Irgendwann im Oktober 87 gelingt es, wieder einen Tieflader auszuleihen und mit dem V8-Zugwagen von Martin Küppers - wir brauchen ja wieder zwei Kojen – fahren wir also gen Süden in das Grenzgebiet zwischen Frankreich und Belgien zu dem kleinen Örtschen Gedinne. Auf der Ladefläche liegen 6 Räder für die Ummontage. Wie gut, dass der Motorwagen über einen Ladekran verfügt; das erleichtert die Be- und Entladung erheblich. Aber die eigentliche Prüfung sollte erst noch kommen.

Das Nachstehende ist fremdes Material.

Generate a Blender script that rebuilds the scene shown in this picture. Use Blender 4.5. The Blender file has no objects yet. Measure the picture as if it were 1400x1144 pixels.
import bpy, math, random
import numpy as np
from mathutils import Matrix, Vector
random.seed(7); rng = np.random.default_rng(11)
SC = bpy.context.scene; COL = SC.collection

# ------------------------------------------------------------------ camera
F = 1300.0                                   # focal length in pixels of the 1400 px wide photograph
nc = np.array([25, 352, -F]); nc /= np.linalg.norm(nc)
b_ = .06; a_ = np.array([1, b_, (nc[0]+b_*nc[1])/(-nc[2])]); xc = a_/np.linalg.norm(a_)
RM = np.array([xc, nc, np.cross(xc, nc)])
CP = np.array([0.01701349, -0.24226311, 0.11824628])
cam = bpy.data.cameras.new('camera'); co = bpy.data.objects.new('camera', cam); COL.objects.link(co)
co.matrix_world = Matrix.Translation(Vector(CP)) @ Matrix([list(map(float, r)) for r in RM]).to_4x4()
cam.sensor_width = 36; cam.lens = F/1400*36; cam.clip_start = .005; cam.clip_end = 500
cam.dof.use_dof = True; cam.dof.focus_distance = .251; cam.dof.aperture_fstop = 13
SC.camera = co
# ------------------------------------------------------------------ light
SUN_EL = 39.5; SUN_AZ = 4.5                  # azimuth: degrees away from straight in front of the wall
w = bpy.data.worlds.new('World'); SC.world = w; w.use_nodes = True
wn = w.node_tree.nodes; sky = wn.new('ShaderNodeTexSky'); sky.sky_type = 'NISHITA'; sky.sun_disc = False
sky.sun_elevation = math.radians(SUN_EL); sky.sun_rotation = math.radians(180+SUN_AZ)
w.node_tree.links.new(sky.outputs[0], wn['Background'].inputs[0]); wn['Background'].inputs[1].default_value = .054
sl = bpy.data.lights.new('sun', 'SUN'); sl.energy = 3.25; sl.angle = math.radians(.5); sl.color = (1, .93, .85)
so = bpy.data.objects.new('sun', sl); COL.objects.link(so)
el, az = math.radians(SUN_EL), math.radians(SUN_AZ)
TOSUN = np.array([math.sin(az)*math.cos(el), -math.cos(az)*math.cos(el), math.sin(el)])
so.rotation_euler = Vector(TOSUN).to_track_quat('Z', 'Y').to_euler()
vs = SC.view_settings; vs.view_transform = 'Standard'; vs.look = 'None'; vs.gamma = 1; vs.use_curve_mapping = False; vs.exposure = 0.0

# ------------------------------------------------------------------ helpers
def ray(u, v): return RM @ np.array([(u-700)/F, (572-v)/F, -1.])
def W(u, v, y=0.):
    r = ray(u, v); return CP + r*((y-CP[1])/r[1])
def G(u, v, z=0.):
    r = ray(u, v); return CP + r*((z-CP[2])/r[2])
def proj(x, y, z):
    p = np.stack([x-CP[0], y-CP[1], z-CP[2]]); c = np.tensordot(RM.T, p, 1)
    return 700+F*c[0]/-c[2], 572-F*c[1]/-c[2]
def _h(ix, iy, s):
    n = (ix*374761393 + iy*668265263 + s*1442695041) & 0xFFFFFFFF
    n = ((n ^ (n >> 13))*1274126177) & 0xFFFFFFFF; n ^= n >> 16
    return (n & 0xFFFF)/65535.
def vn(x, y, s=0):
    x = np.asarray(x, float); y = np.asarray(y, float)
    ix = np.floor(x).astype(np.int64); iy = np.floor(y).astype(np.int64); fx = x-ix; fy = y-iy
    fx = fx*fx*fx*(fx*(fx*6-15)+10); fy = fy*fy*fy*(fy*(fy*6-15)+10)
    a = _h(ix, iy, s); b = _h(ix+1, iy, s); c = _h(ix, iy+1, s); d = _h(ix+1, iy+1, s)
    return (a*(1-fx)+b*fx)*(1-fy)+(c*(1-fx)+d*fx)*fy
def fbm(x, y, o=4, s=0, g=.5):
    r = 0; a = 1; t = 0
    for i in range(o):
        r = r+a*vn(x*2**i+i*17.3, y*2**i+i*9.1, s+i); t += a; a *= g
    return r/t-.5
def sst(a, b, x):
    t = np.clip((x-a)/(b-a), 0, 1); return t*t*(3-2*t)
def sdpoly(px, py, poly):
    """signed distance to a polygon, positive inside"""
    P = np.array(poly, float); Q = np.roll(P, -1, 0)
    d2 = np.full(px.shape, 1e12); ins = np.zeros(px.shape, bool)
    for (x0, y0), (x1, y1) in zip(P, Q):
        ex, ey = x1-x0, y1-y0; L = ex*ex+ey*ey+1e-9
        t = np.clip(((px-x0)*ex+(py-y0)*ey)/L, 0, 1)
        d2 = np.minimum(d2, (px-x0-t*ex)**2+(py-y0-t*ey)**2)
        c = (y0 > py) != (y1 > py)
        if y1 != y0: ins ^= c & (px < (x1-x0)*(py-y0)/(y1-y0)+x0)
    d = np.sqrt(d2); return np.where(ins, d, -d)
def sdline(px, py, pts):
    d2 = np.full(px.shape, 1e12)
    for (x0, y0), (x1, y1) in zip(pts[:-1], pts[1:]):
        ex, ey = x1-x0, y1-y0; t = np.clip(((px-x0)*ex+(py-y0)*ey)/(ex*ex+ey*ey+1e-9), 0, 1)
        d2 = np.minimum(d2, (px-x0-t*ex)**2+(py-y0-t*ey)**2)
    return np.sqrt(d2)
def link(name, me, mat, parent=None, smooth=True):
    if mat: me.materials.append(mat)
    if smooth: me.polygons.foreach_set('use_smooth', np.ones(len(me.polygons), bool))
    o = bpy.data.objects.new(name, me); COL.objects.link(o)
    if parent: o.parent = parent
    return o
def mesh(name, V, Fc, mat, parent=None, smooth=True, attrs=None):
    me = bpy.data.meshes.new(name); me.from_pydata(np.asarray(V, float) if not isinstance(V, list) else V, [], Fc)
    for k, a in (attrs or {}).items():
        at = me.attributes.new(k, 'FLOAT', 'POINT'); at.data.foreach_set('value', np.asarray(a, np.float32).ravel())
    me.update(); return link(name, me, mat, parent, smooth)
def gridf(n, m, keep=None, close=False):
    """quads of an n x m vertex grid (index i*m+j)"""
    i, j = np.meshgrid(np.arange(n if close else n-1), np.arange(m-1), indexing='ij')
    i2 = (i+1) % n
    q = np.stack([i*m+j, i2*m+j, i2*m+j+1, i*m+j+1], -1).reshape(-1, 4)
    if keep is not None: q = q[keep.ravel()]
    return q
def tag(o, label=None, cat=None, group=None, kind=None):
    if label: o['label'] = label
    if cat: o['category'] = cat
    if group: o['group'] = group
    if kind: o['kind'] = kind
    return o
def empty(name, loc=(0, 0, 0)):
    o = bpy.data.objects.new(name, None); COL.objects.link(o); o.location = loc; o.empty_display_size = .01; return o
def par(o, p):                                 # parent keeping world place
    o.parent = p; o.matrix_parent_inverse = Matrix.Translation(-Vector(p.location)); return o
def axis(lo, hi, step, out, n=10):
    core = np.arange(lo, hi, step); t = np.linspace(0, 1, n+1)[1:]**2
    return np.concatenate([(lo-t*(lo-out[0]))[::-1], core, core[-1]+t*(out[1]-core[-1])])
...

Bei unserer Ankunft am Ziel regnete es. Nein, ich muss mich verbessern: Es schüttete. Der Himmel war so finstergrau, dass eine Veränderung kaum zu erwarten war. Der unbefestigte Boden des Lagerplatzes war total aufgeweicht und wir mussten wirklich hart kämpfen, um den ersten Wagen aus dem Morast heraus zu bekommen. Das wir mit dem V8er gereist waren, erwies sich nun als Glück. Ohne ihn und ohne den Kran wären wir aufgeschmissen gewesen. Hilfe vom „Patron“ gab es nicht. Als wir den Kipper endlich frei hatten, waren wir komplett durchnässt, als wären wir in voller Montur ins Schwimmbecken gesprungen. So ließ sich den der Patron erweichen, dass wir den Krupp in die Werkstatt schieben konnten. Naja, eigentlich war es nur ein enges Loch in einer Behelfsbaracke mit einem durch unbeschwerten Umgang mit den diversen Ölen verdichtetem Sandboden. Aber immerhin hatten wir einen leidlich trockenen Arbeitsplatz. Also konnten wir die montierten Räder abbauen – warum er den Schrott behalten wollte, wird mir ewig ein Rätsel bleiben – und unsere mitgebrachte Bereifung dagegen austauschen. Es war kalt, die Klamotten total nass und lehmverschmiert, keine Möglichkeit sich zu reinigen, kurzum: total Scheiße. So waren wir froh, dass uns der Regen beim Verladen nicht verließ. Notdürftig trocken gerubbelt stiegen wir in das Führerhaus ein und waren froh, diesem unwirtlichen Ort den Rücken zu kehren und strebten dem nächsten Wirtshaus zu. Auf dem Heimweg kehrten wir noch bei einem guten Bekannten ein, der in Hoegaarden eine kleine private Brauerei betrieb und konnten ihm eine Kiste Trapistenbier „Vader Abt“ als Wegzehrung abschwatzen. Die Verkostung fand bei den Hecker’s in Warstein statt: Heinz-Bruno’s erste Begegnung mit einem belgischen Starkbier besorgte ihm einen seligen Schlummer.

Was soll ich sagen: Die Bergung des zweiten Wagens verlief sehr ähnlich, weshalb wir den dritten dann nicht mehr geholt haben. Auch diese Autos sind auf Umwegen in Oberhausen gelandet.